Good morning, S.! Sounds like you have a lot of trouble there. You don't say how old the boys or their mothers are, so I'm guessing 8 or 9 years old, which would make their mothers fairly young yet. Hmmm... My first suggestion would be to stay outside with your son while he's playing and attempt to make friends with the boys. That would ease the tension you feel toward them, and you wouldn't feel so anxious when you see them. It could be as simple as offering a 'hello' when you see them or having some lemonade or cookies on hand to offer them while they're riding their bikes. Since you're the adult here, it's up to you to set a good example for your son. Making an attempt to relieve the stressful environment by reaching out positively is showing your son that it's okay to let bygones be bygones and start anew. The other boys would benefit by this too, by having an adult outside to oversee playtime (calling their mothers or 911 in case of emergency). Since you believe the other mothers have no time to tend to their boys' unruly behavior, take a stand for your own son's safety.

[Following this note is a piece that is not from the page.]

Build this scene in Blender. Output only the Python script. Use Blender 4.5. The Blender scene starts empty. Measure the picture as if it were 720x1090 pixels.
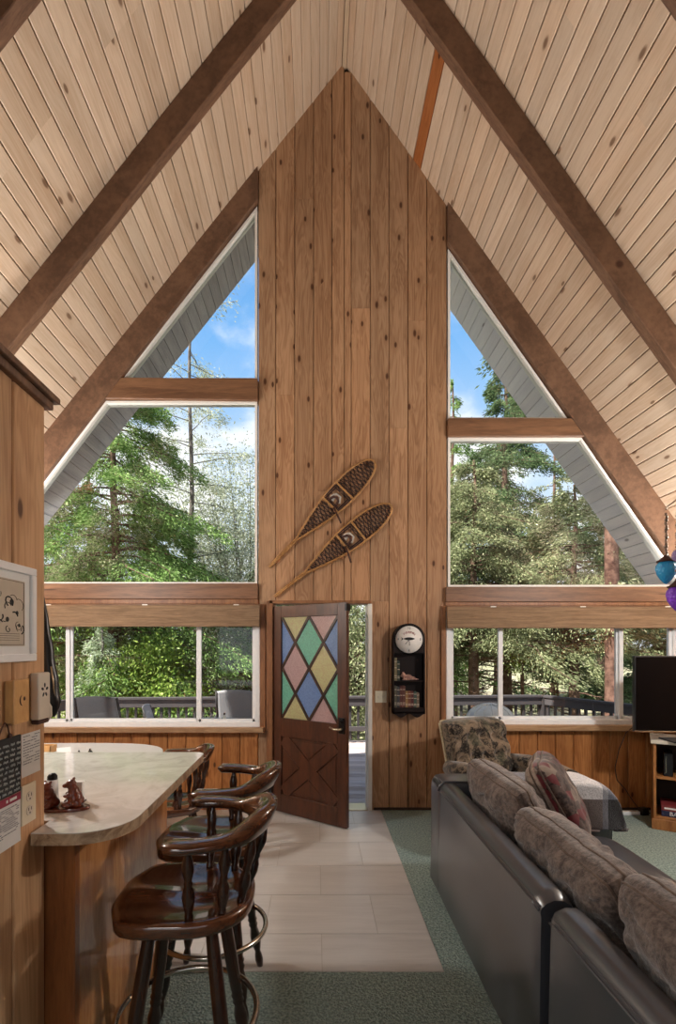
import bpy, bmesh, math, random
import numpy as np
from mathutils import Vector, Matrix, Euler, noise

random.seed(7)
RNG = np.random.default_rng(11)
C = bpy.context.scene.collection
PI = math.pi
F, VX, VY, EYE, W = 530.0, 337.0, 687.0, 1.6, 4.85      # lens in pixels, vanishing point, eye height, gable wall distance

def P(x, y, d):
    """point seen at photo pixel (x, y) standing d metres in front of the eye"""
    return Vector(((x - VX) * d / F, d, EYE + (VY - y) * d / F))

# ------------------------------------------------------------------ mesh helper
class MB:
    def __init__(s):
        s.bm = bmesh.new()
    def _merge(s, t, M=None, mi=0, smooth=False):
        if M is not None:
            bmesh.ops.transform(t, matrix=M, verts=t.verts)
        for f in t.faces:
            f.material_index = mi; f.smooth = smooth
        me = bpy.data.meshes.new('t'); t.to_mesh(me); t.free()
        s.bm.from_mesh(me); bpy.data.meshes.remove(me)
    def box(s, a, b, bevel=0, seg=2, M=None, mi=0, smooth=False):
        """box between corners a and b"""
        t = bmesh.new(); bmesh.ops.create_cube(t, size=1)
        a = Vector(a); b = Vector(b); d = b - a; c = (a + b) / 2
        bmesh.ops.transform(t, matrix=Matrix.Translation(c) @ Matrix.Diagonal((abs(d.x), abs(d.y), abs(d.z), 1)), verts=t.verts)
        if bevel:
            bmesh.ops.bevel(t, geom=list(t.edges), offset=bevel, segments=seg, profile=.5, affect='EDGES')
        s._merge(t, M, mi, smooth)
    def prism(s, pts, vec, bevel=0, seg=2, M=None, mi=0, smooth=False):
        t = bmesh.new(); vec = Vector(vec)
        A = [t.verts.new(Vector(p)) for p in pts]; B = [t.verts.new(Vector(p) + vec) for p in pts]
        n = len(pts); t.faces.new(A); t.faces.new(B[::-1])
        for i in range(n):
            t.faces.new((A[i], B[i], B[(i + 1) % n], A[(i + 1) % n]))
        bmesh.ops.recalc_face_normals(t, faces=t.faces)
        if bevel:
            bmesh.ops.bevel(t, geom=list(t.edges), offset=bevel, segments=seg, profile=.5, affect='EDGES')
        s._merge(t, M, mi, smooth)
    def lathe(s, prof, seg=16, M=None, mi=0, smooth=True):
        t = bmesh.new(); rings = []
        for r, z in prof:
            if r < 1e-6: rings.append([t.verts.new((0, 0, z))])
            else: rings.append([t.verts.new((r * math.cos(2 * PI * k / seg), r * math.sin(2 * PI * k / seg), z)) for k in range(seg)])
        for a, b in zip(rings, rings[1:]):
            for k in range(seg):
                k2 = (k + 1) % seg
                if len(a) == 1 and len(b) == 1: continue
                if len(a) == 1: t.faces.new((a[0], b[k2], b[k]))
                elif len(b) == 1: t.faces.new((a[k], a[k2], b[0]))
                else: t.faces.new((a[k], a[k2], b[k2], b[k]))
        for ring, rev in ((rings[0], True), (rings[-1], False)):
            if len(ring) > 1: t.faces.new(ring[::-1] if rev else ring)
        bmesh.ops.recalc_face_normals(t, faces=t.faces)
        s._merge(t, M, mi, smooth)
    def turned(s, p, q, prof, seg=12, mi=0):
        """lathe whose axis runs p -> q; prof z in 0..1"""
        p = Vector(p); q = Vector(q); d = q - p
        M = Matrix.Translation(p) @ d.to_track_quat('Z', 'Y').to_matrix().to_4x4()
        s.lathe([(r, z * d.length) for r, z in prof], seg, M, mi)
    def tube(s, pts, r, seg=8, closed=False, mi=0, sx=1.0, cap=True):
        pts = [Vector(p) for p in pts]; n = len(pts); t = bmesh.new(); rings = []
        up = Vector((0, 0, 1)); prev = None
        for i, p in enumerate(pts):
            if closed: d = pts[(i + 1) % n] - pts[i - 1]
            else: d = pts[min(i + 1, n - 1)] - pts[max(i - 1, 0)]
            if d.length < 1e-9: d = Vector((0, 0, 1))
            d.normalize()
            if prev is None:
                a = d.cross(up)
                if a.length < .05: a = d.cross(Vector((0, 1, 0)))
            else:
                a = prev - d * prev.dot(d)
                if a.length < 1e-4: a = d.cross(up)
            a.normalize(); prev = a; b = d.cross(a)
            rr = r[i] if isinstance(r, (list, tuple)) else r
            rings.append([t.verts.new(p + a * (rr * sx * math.cos(2 * PI * k / seg)) + b * (rr * math.sin(2 * PI * k / seg))) for k in range(seg)])
        pairs = list(zip(rings, rings[1:])) + ([(rings[-1], rings[0])] if closed else [])
        for A, B in pairs:
            for k in range(seg):
                t.faces.new((A[k], A[(k + 1) % seg], B[(k + 1) % seg], B[k]))
        if not closed and cap:
            t.faces.new(rings[0][::-1]); t.faces.new(rings[-1])
        bmesh.ops.recalc_face_normals(t, faces=t.faces)
        s._merge(t, None, mi, True)
    def grid(s, fn, nu, nv, M=None, mi=0, smooth=True, cu=False, cv=False):
        t = bmesh.new()
        V = [[t.verts.new(Vector(fn(i / nu, j / nv))) for j in range(nv + (0 if cv else 1))] for i in range(nu + (0 if cu else 1))]
        for i in range(nu):
            for j in range(nv):
                i2 = (i + 1) % len(V); j2 = (j + 1) % len(V[0])
                try: t.faces.new((V[i][j], V[i2][j], V[i2][j2], V[i][j2]))
                except ValueError: pass
        bmesh.ops.remove_doubles(t, verts=t.verts, dist=1e-6)
        bmesh.ops.recalc_face_normals(t, faces=t.faces)
        s._merge(t, M, mi, smooth)
    def ball(s, c, r, M=None, mi=0, seg=16, rings=10):
        if not isinstance(r, (tuple, list)): r = (r, r, r)
        t = bmesh.new(); bmesh.ops.create_uvsphere(t, u_segments=seg, v_segments=rings, radius=1)
        T = Matrix.Translation(Vector(c)) @ (M if M is not None else Matrix.Identity(4)) @ Matrix.Diagonal((r[0], r[1], r[2], 1))
        s._merge(t, T, mi, True)
    def text(s, body, size, M, ext=.001, mi=0, align='CENTER'):
        cu = bpy.data.curves.new('t', 'FONT'); cu.body = body; cu.size = size; cu.extrude = ext; cu.align_x = align; cu.align_y = 'CENTER'
        cu.resolution_u = 3
        o = bpy.data.objects.new('t', cu); C.objects.link(o)
        me = bpy.data.meshes.new_from_object(o.evaluated_get(bpy.context.evaluated_depsgraph_get()))
        t = bmesh.new(); t.from_mesh(me)
        bpy.data.objects.remove(o); bpy.data.curves.remove(cu); bpy.data.meshes.remove(me)
        s._merge(t, M, mi, False)
    def build(s, name, mats, parent=None, loc=None, sub=0, remesh=0):
        me = bpy.data.meshes.new(name); s.bm.to_mesh(me); s.bm.free()
        for m in (mats if isinstance(mats, (list, tuple)) else [mats]): me.materials.append(m)
        o = bpy.data.objects.new(name, me); C.objects.link(o)
        if parent is not None: o.parent = parent
        if loc is not None: o.location = loc
        if remesh:
            md = o.modifiers.new('r', 'REMESH'); md.mode = 'VOXEL'; md.voxel_size = remesh; md.use_smooth_shade = True
            sm = o.modifiers.new('s', 'SMOOTH'); sm.iterations = 4
        if sub:
            md = o.modifiers.new('s', 'SUBSURF'); md.levels = sub; md.render_levels = sub
        return o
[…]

If the boys do not have any interest in maintaining a respectful relationship, you may have to resort to more serious measures. Have you tried calling the police to report the vandalism in your yard? I know it's not the most pleasant of experiences, but drastic times call for drastic measures, as the old adage goes. Remember, the police are there TO PROTECT AND TO SERVE. When they arrive and you have expressed your unhappiness with your ruined garden and tree, you can then address the lack of supervision and safety issues that you feel is a problem with this family. I've had similar problems in the past, and these kinds of situations are not easily and speedily resolved. It requires a mature, nonjudgmental adult to monitor the neighborhood and assess behavior and act accordingly. Nobody wants to move out of their houses, I'm sure. And kids grow so fast, why should you move just because of these issues? The problems will have been forgotten in a year or two. It's just not worth the hassle or expense.
Set a good example and extend a hand of good neighborliness. You don't have to get together for afternoon tea on a weekly basis, or even go over for an evening of cards. Your main priority here is for you and your family to be able to safely enjoy your yard and the neighborhood with peace of mind. As a sidenote, you may consider getting a video camera (or a cell phone with the video feature) to record evidence of bad behavior, expecially if the boys start engaging in criminal activity, i.e., striking you or your son, breaking windows on your house, or damaging your car! That is compelling evidence and will probably open their mothers' eyes to what their kids are really up to. Good luck with the situation. Keep us updated, please! Have a nice week. I truly hope things get better.